The study presents a novel entanglement-based sensing strategy that restores magnetic sensitivity and reveals directional noise properties in NV center quantum sensors.

Findings

Restores magnetic field sensitivity at perpendicular bias fields.

Enables detection of small magnetic field angle changes.

Uncovers anisotropic noise characteristics and enhances coherence.

Abstract

Quantum sensing exploits the strong sensitivity of quantum systems to measure small external signals. The nitrogen-vacancy (NV) center in diamond is one of the most promising platforms for real-world quantum sensing applications, predominantly used as a magnetometer.
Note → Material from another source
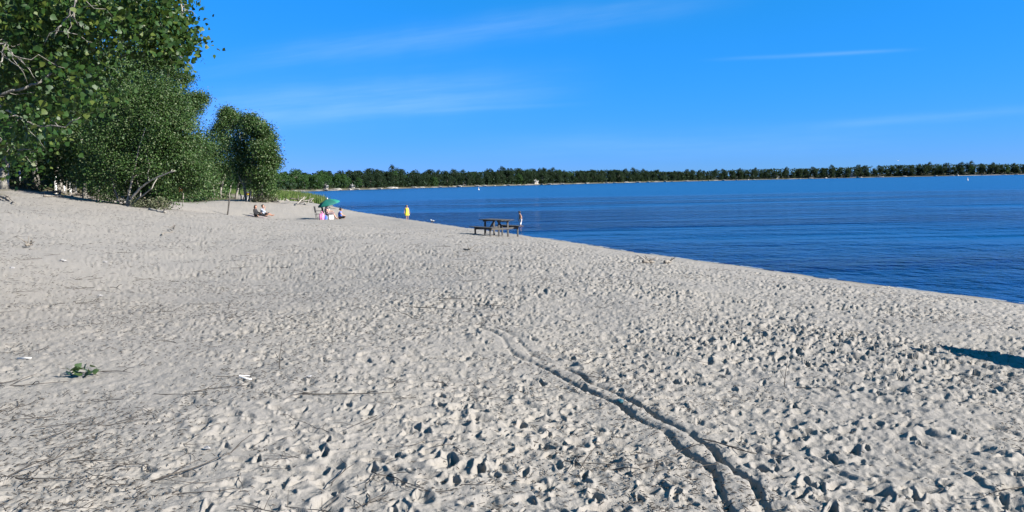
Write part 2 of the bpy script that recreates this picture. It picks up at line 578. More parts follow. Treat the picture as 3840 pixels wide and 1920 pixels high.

However, its magnetic field sensitivity vanishes when a bias magnetic field acts perpendicular to the NV axis. Here, we introduce a novel sensing strategy assisted by the nitrogen nuclear spin that uses the entanglement between the electron and nuclear spins to restore the magnetic field sensitivity. This, in turn, allows us to detect small changes in the magnetic field angle relative to the NV axis. Furthermore, based on the same underlying principle, we show that the NV coupling strength to magnetic noise, and hence its coherence time, exhibits a strong asymmetric angle dependence. This allows us to uncover the directional properties of the local magnetic environment and to realize maximal decoupling from anisotropic noise.